Terá 120 camas, 70 delas para estudantes deslocados, com rendas mensais entre os 70 e 80 euros, explica Ricardo Marques. “Seis quartos serão adaptados para pessoas com mobilidade reduzida e teremos ainda 10 camas para professores deslocados”, acrescenta. O edifício também terá um auditório e um ginásio aberto não só aos futuros habitantes desta residência mas a toda a comunidade da freguesia e da cidade.
“Vai ser uma infraestrutura aberta à comunidade”, que promete imprimir uma nova dinâmica e energia no bairro do Calhariz Velho – “uma zona pouco amada da cidade, que tem ficado esquecida do investimento publico durante muito tempo”, salienta o autarca. A Junta de Freguesia de Benfica candidatou-se a linha de apoio para a criação de alojamento estudantil a custos acessíveis, tendo sido a única junta a fazê-lo. Este edifício está a custar 3,9 milhões de euros, totalmente cobertos pelo PRR, e, se tudo correr bem, deverá estar pronto na primeira metade do próximo ano. “A residência vai estar muito ligada ao Politécnico e também os clubes locais, que poderão trazer atletas e ter uma resposta habitacional para eles enquanto estão cá a estudar. Vai permitir sinergias muito interessantes.”
A residência de estudantes é apenas uma parte de uma operação de regeneração urbana que a Junta de Freguesia de Benfica pretende realizar no Calhariz Velho. Ao lado da residência, quer construir um edifício com 50 apartamentos de renda acessível – “esta é a grande operação de que falava há pouco e que depende do acordo da Câmara” –, criar novas áreas de fruição pública como um parque de skate, e requalificar os arruamentos, estabelecendo uma zona de coexistência no bairro, “diminuindo a velocidade da velocidade dos automóveis, dando prioridade ao peão e criando uma praça de aldeia à frente do restaurante Zé Pinto, com um coreto, que possa ser utilizada para fins culturais”.
Ricardo Marques adianta que “a Junta tem 300 mil euros” para fazer esta regeneração urbana, contando com fundos do PRR e também com financiamento do município ao abrigo dos contratos de delegação de competências. A visão da Freguesia de Benfica é que o Calhariz Velho possa entrar no roteiro turístico do eixo Rossio-Sintra com dois propósitos: por um lado, “conhecer a restauração tradicional portuguesa oferta de restauração, o Zé Pinto, o Galé dos Manos, o Solar dos Leitões, o David da Buraca…”; por outro, descobrir Monsanto.

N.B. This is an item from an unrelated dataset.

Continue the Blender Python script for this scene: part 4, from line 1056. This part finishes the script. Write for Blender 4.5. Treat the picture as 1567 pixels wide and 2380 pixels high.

Ricardo quer que o Calhariz se torne “a entrada preferencial no Monsanto, permitindo que as famílias e até os turistas descubram Monsanto a partir daqui e da proximidade da linha de comboio”.
O projecto de regeneração urbana da Junta para o Calhariz Velho já foi apresentado à população local e está neste momento em aprovação pelo Município. Ricardo espera conseguir pô-lo em prática ainda neste mandato, mas diz que, para coser toda esta malha urbana, é preciso que a prometida requalificação da Estrada do Calhariz pela EMEL avance.Esta estrada acompanha o bairro do Calhariz Velho e o concurso público para a sua requalificação tinha sido lançado em 2021, mas ficou deserto. Nunca chegou a ser relançado. “Já se passaram dois anos e nada”, lamenta o Presidente da Junta. O projecto previa a redução das faixa de rodagem, uma ciclovia, melhores passeios e um corredor verde.